Entonces, aferrada a la seguridad de saber que en la maleta van cinco pantalones, ocho pares de medias y prendas por si hace frío o calor, entendía que podía controlar lo que sucediera, que yo iba preparada, que tenía un plan para afrontar cualquier adversidad.
Pero hoy pude entender que no existe ni una prenda en la valija ni una certeza absoluta que permita “viajar asegurada”. Aprendí que la liviandad despliega posibilidades y que permite fluir de un modo que casi es imposible explicarlo en palabras.
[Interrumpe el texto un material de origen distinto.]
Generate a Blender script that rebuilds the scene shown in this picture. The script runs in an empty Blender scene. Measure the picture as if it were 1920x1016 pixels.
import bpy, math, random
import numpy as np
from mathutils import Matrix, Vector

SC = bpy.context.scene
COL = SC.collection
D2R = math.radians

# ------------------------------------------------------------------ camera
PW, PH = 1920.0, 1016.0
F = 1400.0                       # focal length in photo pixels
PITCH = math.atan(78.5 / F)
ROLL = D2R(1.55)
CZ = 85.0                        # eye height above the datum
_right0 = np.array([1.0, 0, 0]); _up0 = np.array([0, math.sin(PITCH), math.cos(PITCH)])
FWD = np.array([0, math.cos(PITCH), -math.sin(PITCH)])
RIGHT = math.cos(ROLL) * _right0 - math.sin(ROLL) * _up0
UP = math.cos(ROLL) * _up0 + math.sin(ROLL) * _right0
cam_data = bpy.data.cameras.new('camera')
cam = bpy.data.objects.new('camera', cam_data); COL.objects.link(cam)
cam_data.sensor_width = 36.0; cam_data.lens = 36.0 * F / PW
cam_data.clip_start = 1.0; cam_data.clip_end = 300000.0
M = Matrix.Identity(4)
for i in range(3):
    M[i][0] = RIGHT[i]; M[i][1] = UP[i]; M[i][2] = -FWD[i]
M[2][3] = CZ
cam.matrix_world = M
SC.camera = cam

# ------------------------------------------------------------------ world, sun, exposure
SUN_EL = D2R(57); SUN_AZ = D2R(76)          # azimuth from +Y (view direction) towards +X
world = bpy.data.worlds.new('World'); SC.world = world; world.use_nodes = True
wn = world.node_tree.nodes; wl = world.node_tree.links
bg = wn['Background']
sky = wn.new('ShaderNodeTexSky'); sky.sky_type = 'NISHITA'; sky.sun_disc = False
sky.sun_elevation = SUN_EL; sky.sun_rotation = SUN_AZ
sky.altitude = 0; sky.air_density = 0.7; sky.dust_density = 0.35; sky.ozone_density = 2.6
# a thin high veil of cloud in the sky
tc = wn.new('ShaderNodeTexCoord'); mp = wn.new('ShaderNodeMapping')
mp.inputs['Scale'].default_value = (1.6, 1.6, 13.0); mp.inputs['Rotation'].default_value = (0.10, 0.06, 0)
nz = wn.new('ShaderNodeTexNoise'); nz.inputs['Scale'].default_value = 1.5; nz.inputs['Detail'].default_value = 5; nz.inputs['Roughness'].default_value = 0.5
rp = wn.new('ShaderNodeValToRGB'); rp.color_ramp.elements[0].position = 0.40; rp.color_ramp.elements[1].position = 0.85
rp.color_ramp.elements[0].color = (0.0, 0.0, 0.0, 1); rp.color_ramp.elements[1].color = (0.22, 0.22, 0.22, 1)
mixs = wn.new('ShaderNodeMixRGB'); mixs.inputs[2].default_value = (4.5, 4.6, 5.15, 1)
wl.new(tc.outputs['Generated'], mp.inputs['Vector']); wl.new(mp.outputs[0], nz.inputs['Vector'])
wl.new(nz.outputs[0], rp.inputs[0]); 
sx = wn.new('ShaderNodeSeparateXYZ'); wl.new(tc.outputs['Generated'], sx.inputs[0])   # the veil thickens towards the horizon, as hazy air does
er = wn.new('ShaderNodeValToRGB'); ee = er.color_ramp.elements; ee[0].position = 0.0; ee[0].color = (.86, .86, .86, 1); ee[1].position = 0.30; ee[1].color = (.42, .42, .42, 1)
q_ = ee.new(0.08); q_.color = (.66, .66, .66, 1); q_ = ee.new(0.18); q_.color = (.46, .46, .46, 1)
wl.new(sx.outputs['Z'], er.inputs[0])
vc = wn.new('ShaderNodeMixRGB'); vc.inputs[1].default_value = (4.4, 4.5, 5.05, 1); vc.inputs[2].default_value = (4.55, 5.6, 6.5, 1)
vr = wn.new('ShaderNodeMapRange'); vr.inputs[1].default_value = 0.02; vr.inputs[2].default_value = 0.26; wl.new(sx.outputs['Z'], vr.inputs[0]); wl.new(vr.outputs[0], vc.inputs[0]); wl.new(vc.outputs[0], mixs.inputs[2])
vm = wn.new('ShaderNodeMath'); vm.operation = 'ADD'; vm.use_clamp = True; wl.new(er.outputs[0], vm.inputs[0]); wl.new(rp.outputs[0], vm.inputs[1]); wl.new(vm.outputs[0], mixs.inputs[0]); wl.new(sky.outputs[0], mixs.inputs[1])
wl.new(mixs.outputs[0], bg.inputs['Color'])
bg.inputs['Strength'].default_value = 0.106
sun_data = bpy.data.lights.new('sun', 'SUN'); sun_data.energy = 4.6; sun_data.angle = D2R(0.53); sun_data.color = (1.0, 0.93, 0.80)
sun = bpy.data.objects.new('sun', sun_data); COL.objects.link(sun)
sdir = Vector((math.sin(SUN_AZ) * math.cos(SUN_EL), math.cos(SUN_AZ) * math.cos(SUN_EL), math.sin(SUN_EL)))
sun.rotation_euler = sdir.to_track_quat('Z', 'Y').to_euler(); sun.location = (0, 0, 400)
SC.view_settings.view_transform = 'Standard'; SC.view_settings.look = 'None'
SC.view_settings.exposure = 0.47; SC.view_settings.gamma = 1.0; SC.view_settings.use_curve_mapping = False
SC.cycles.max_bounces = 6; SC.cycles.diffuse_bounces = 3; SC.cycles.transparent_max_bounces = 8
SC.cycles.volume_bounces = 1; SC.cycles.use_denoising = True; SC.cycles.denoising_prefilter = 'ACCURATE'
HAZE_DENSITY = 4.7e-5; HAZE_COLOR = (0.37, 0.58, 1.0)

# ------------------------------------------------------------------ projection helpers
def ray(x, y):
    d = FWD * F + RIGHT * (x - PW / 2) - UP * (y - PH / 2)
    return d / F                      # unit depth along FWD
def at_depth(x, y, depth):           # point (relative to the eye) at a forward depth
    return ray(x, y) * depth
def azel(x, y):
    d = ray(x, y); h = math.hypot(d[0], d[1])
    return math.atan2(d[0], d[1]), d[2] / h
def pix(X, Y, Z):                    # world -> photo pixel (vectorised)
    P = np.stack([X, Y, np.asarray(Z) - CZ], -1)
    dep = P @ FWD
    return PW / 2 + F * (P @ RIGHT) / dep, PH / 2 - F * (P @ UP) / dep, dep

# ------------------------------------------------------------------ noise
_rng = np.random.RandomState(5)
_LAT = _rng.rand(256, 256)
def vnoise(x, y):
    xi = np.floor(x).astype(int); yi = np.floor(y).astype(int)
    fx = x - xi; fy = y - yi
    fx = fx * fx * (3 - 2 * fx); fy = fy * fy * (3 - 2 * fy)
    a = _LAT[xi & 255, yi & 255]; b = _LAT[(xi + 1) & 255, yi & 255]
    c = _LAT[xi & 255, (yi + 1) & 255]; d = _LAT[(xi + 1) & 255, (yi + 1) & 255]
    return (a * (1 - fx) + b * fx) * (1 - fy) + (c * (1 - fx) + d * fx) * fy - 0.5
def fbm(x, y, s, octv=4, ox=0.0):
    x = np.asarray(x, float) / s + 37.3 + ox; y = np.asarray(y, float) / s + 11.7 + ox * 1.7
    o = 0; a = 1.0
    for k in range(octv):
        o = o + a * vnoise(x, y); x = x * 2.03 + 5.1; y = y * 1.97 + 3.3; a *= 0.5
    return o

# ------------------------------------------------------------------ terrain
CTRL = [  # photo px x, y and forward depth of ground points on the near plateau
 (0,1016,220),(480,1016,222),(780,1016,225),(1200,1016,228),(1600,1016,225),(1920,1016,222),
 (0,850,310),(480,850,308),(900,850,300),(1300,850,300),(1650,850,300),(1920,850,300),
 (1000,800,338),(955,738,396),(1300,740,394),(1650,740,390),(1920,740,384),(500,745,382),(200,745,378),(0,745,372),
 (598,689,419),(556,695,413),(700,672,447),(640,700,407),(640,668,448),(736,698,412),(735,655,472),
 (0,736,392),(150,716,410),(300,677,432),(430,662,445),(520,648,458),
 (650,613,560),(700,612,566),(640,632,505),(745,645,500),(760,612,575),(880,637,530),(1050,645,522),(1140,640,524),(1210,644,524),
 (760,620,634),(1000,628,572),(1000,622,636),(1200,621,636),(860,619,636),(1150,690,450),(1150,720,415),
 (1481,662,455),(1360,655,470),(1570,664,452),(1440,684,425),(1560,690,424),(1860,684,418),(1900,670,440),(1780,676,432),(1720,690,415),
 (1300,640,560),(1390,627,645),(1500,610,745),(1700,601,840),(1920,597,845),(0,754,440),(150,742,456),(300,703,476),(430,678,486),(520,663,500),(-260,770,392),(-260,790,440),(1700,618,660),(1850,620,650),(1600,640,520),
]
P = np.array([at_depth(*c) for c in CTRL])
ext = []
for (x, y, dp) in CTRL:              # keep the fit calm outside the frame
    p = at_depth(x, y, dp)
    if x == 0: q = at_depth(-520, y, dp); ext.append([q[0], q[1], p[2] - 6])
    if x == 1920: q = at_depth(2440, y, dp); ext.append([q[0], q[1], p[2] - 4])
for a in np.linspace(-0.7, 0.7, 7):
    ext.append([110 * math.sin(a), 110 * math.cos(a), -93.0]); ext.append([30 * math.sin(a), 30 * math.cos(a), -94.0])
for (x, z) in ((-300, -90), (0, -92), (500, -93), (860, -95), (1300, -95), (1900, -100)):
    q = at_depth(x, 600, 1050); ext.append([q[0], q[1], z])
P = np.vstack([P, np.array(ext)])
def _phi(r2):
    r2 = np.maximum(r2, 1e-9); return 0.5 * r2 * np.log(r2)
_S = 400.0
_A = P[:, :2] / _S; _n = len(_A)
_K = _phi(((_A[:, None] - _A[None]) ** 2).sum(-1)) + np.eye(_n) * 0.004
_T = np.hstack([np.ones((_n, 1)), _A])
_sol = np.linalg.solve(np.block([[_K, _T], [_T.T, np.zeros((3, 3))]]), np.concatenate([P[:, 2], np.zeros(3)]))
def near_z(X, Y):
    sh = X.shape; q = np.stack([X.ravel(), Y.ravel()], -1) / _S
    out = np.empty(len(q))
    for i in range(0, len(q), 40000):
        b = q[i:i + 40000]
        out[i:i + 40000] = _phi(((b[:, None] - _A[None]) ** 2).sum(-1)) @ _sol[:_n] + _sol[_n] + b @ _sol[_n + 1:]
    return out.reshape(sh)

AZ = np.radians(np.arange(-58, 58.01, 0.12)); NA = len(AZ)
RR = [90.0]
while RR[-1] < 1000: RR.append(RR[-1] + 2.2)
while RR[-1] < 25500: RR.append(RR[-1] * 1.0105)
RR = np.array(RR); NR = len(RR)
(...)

Desde que viajo con las cosas absolutamente imprescindibles, comprendí que lo que metía en la maleta eran auténticos miedos: a soltar, a dejar atrás, a no tener a mano objetos que me dan seguridad, a no permitirme reemplazarlos por otros si es que lo necesitare.
Siempre tuve apego especial por ciertas cosas.
Cuando me mudé de Tucumán a Bs.As. sentí una angustia muy grande de dejar cosas valiosas para mí, y otras que tenían un valor mucho más afectivo. No es un apego material, es un apego emocional.
A veces vuelvo a la casa donde me crié y me encuentro tocando paredes, sillas, mi cama, picaportes. Toco los cuadros que me vieron crecer y me acuesto en las alfombras sobre las que dibujaba. Miro las plantas, más viejitas. Observo los pisos y las baldosas. Ahí fue mi vida.
Lo mismo me pasaba con la valija. Hoy puedo entender que quizás quería llevar ahí dentro un pedazo de mi vida, pero no funciona así.
Lo verdaderamente importante nunca es material. Somos nosotros atravesando los miedos, dejando nuestro espacio seguro y aventurándonos a lo desconocido, munidos de las únicas herramientas que se adaptan a todos los climas y a todos los paisajes: nuestros ojos, nuestros pies, el olfato y el gusto, la memoria, el corazón.
Por eso siempre digo que viajar fortalece nuestra confianza, nos hace más fuertes, revitaliza nuestros sentidos y nos moviliza en el sentido más literal de la palabra.
Viajar es uno de los principales motores de mi vida. Para mí viajar es moverme a cualquier lugar donde no exista para mí un objeto que me limite y me contenga, es permitirme expandir mi ser, destrabar mis inseguridades, afrontar mis miedos y dejar de poner cinco pantalones, sólo por las dudas.